Courtesy of MM.LaFleur

“But we had a terrible time scaling the business,” she recalls. “We thought the orders would roll in.” Instead, she says, “we heard crickets.”

Only after LaFleur began opening pop-up shops around New York did she realize that shoppers—professional women, in this case—really liked the one-on-one attention that only a physical store can offer. And when LaFleur began to offer the highly personalized, highly trained and highly discreet attention her brand is now known for, she says, “we saw growth overnight.”

The upshot: “It’s really not just about the clothing,” she says. “It’s about giving women the stylist, the advice and filtering through all of the options.”

Because showrooms lavish such attention on shoppers who can afford the commensurate prices, it follows that this trend is not (at least for now) likely to revolutionize the lower tiers of the retail apparel business.
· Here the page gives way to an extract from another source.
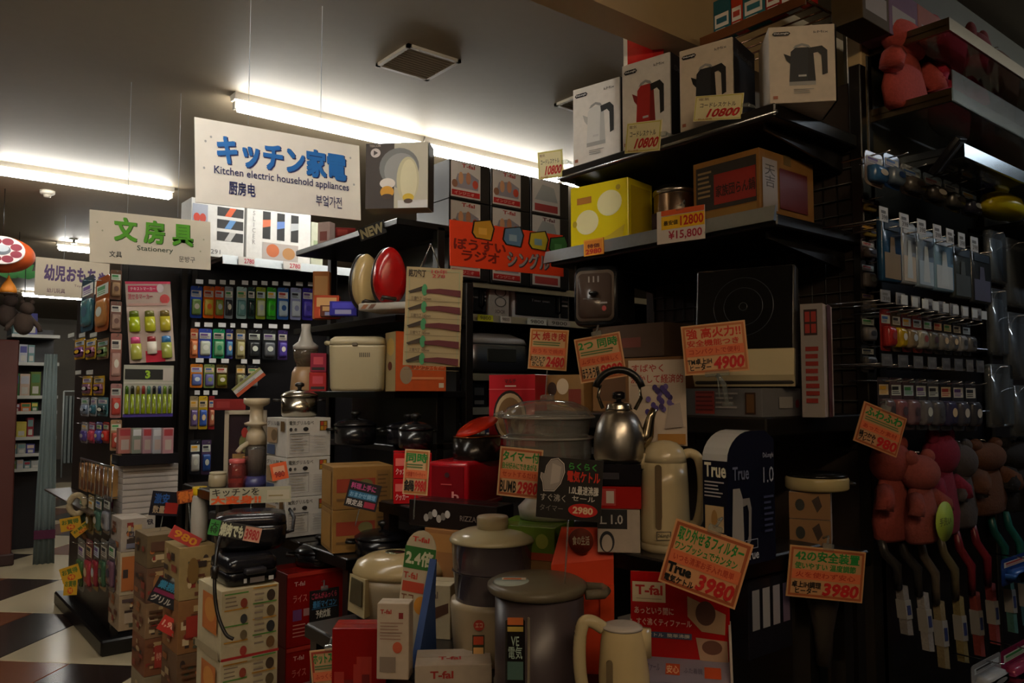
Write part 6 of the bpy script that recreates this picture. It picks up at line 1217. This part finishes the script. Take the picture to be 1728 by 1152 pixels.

It’s hard to imagine a teenager trying on a cheap pair of $9.99 jeans at H&M and not being able to buy them in the store—much less heading home to wait a week for their delivery. “A lot of people will [still] be satisfied by going to a fast-fashion retailer,” Norcross predicts, adding that it’s brick and mortar’s midsection—the J.Crews and Ralph Laurens of the world—that’s struggling most.

Yet while the rise of showroom brands may be an outgrowth of brick and mortar’s woes, they are also, strangely enough, proof of their validity. True, 2016 and 2017 were fearsome years for traditional retail, with Macy’s shuttering over 100 stores and Ralph Lauren closing down its Fifth Avenue flagship. But the appeal of heading out to the store to buy clothes is not dead.

“There’s a lot of hyperbole about retail dying, but [it’s just that] the model’s changing,” Bonobos’ Onvural says. “There is still a place for a physical experience. You just have to think differently about how you do it. That’s what we have done. We have always been pretty good at being contrarian.”